Description of the task:
Identify all lines in the data containing the string "wide". Copy them out.

---

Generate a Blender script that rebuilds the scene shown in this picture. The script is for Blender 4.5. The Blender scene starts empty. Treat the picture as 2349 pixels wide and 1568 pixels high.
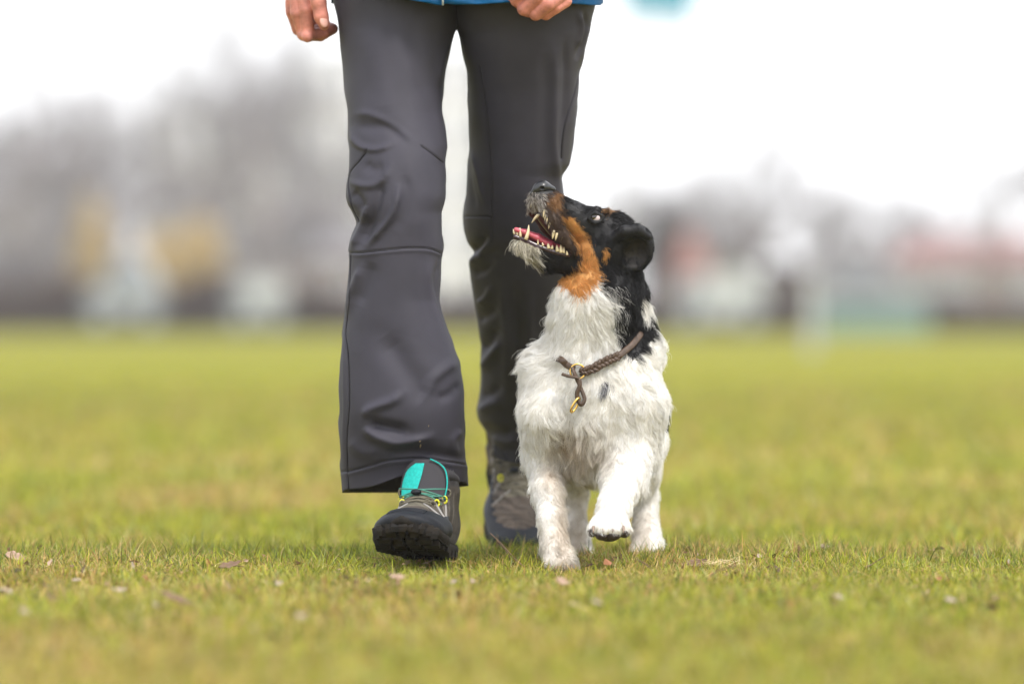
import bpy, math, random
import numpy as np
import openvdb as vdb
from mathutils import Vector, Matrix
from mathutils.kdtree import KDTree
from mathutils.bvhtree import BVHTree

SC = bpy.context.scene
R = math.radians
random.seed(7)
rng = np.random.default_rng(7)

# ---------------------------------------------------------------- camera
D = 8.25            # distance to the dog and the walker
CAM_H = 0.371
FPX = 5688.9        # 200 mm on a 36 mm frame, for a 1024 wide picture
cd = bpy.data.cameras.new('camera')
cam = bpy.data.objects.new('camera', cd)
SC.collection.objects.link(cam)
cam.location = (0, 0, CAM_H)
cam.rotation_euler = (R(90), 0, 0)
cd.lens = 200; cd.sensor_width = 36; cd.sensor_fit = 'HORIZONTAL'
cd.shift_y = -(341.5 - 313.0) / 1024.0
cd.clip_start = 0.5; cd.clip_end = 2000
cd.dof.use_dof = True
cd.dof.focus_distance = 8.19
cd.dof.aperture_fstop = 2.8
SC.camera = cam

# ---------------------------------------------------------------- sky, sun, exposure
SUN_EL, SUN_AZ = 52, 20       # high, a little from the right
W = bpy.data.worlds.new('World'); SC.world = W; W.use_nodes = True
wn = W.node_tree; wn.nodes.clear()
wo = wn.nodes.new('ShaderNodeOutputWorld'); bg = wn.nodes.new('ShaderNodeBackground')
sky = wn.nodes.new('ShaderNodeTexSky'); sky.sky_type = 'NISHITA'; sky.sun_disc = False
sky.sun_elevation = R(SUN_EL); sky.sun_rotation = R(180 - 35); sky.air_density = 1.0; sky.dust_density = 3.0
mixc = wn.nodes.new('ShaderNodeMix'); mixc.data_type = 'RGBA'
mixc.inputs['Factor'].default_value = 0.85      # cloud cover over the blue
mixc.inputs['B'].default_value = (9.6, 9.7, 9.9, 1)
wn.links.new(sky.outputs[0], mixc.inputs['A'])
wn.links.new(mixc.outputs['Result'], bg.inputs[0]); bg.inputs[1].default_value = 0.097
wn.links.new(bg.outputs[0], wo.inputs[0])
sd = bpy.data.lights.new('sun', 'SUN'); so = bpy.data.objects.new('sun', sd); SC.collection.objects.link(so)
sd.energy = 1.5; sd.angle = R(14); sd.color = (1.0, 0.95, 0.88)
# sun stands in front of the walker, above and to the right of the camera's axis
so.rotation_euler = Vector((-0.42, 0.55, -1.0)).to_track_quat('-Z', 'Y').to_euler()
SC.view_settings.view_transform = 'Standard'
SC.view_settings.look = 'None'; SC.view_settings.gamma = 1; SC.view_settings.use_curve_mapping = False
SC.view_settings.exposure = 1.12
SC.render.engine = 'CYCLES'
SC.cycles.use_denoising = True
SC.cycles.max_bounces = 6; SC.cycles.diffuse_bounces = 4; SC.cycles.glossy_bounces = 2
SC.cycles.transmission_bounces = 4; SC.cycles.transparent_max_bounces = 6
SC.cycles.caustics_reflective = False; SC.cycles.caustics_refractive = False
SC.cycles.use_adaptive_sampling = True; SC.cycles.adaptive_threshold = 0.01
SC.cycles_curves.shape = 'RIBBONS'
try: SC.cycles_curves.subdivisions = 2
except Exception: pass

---

Solution:
Generate a Blender script that rebuilds the scene shown in this picture. The script is for Blender 4.5. The Blender scene starts empty. Treat the picture as 2349 pixels wide and 1568 pixels high.
FPX = 5688.9        # 200 mm on a 36 mm frame, for a 1024 wide picture